Proposed Westfield charter school would draw from Hampshire County

  • Jeffrey Riley, Massachusetts commissioner of elementary and secondary education. DEPARTMENT OF ELEMENTARY AND SECONDARY EDUCATION

Staff Writer
Published: 8/13/2019 10:57:16 PM

NORTHAMPTON — Four groups have proposed opening charter schools in Massachusetts next year, and one would draw students from several Hampshire County school districts, according to the Department of Elementary and Secondary Education.

The Foundation Academy Charter School, proposed to open in 2020 in Westfield, would be open to students from ​​​​Easthampton, Chesterfield, Goshen, Southampton, Westhampton, Williamsburg, Holyoke, Westfield, Gateway Regional School District and Hampshire Regional High School.

Foundation Academy’s proposed focus would be on athletics along with science, technology, engineering and math (STEM) education.

“We feel that the combination of these two items are the foundation of any child’s development,” Frank DeMarinis, the school’s founder, said in an interview with the Gazette. He said athletics teach hard work and dedication.

At most, the school would enroll 580 students from kindergarten through eighth grade. It would be located at 235 Root Road, according to the proposal.

By the middle of next month, DESE will invite some of the proposed schools to submit a full application for review.

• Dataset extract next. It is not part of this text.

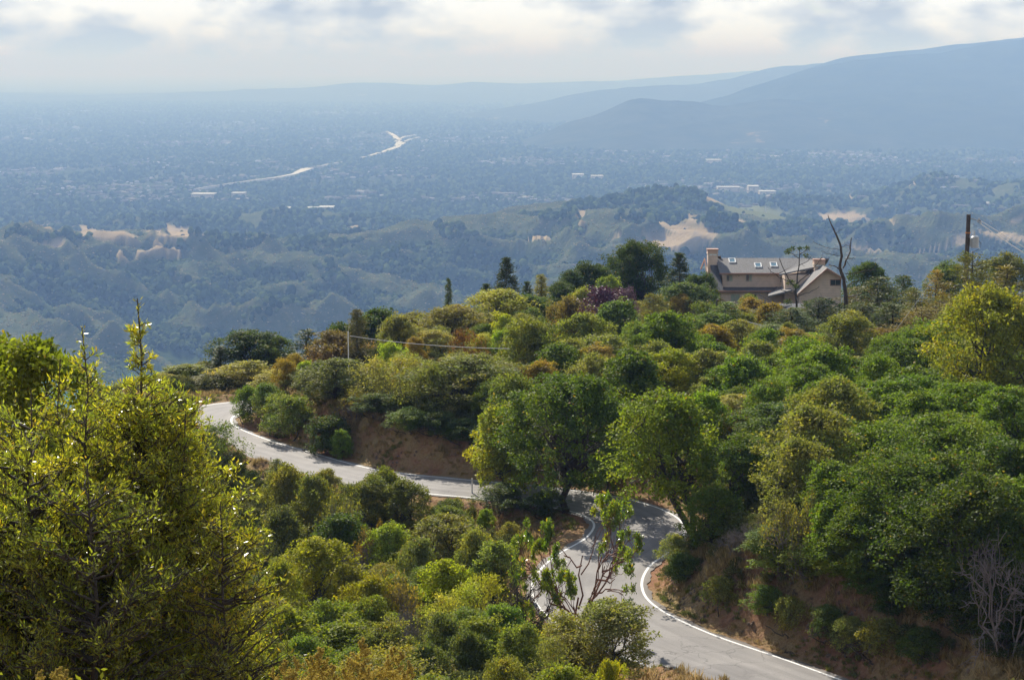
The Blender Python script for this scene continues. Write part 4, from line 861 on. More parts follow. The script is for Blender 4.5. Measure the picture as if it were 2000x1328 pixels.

DeMarinis said he currently owns the land. In a prospectus application recently submitted to DESE, he stated that the school would lease the building and property. Westfield’s Planning Board voted to approve DeMarinis​​​​​​’ site plan to build a school at a March 2018 meeting, according to meeting minutes.

“The financing and construction of the new building will be conducted at the expense of a private investment group,” the document submitted to DESE states.

DeMarinis is the owner of Sage Engineering and Contracting in Westfield. In Springfield, he bought and renovated a Masonic Temple which is now planned to be used for Springfield Conservatory of the Arts.

Foundation Academy’s board of trustees consists of seven members, including DeMarinis, according to the document submitted to DESE. Members include Carol LaPolice, an educator in Springfield public schools, Susie Mitton Shannon, associate dean of students and director of residence life at Hampshire College, and Susan Homrok Lemke, an administrator at a public school in Connecticut. Bryan Balicki, the vice president of Sage Engineering and Contracting, and Stephanie Anderson, the executive director of Roots Learning Center, are also board members. The seventh member, an administrator in a Massachusetts elementary school, was not named in the application “due to their current employment position and concerns of retaliation.”

Explaining the motivation for the STEM focus, DeMarinis said, “I believe there’s not a large enough focus on that in school.”

“I believe any form of science, engineering or math is essential to survive and succeed in today’s society … I think there’s a lack of engineers and science people in the community,” he said.

Foundation Academy plans to use the facilities next door in the Roots Youth complex, which includes Roots Aquatics and Fitness Center, Roots Athletic Center, Roots Gymnastics and Roots Learning Center, a day care and early education program.

DeMarinis is the founder and president of all of those businesses except Roots Gymnastics, which he used to own but sold.

“We’re planning — if this goes well — we’ll associate and utilize the facilities of Roots athletic centers,” he said. He said the school would be able to use the center at no cost, and documents filed with DESE state that the Roots Learning Center may “be a significant feeding organization to the Foundation Academy.”

Physical education classes would swimming, gymnastics, dance, soccer and lacrosse, the application said.

Athletics may be a requirement before or after school, DeMarinis said. “I think our goal is to provide a more high-end, more intensive program afterward and encourage the kids to partake in that.”

He also said a goal of the school would be to develop students’ athletic skills and they can later join and train with more intensive teams.

“Not all kids are going to end up going that route, but hopefully some do and hopefully the others take a more recreational approach.”

“Me personally, I played almost every sport there was to play,” said DeMarinis, who attended Agawam High School.

In explaining why the Foundation Academy chose the districts it would draw students from, the school stated in its application that it wants to provide more choices. Another reason the application gave is that some of the districts, such as Westfield and Hampshire Regional, give a relatively small percentage of their net school spending to charter schools. A school district’s spending on charter schools is capped at 9 percent, except in the case of low-performing districts, when the percentage can be increased.

In February, the Massachusetts Board of Elementary and Secondary Education will review finalists. DESE is not currently taking public comments on the proposals but said it plans to in the future.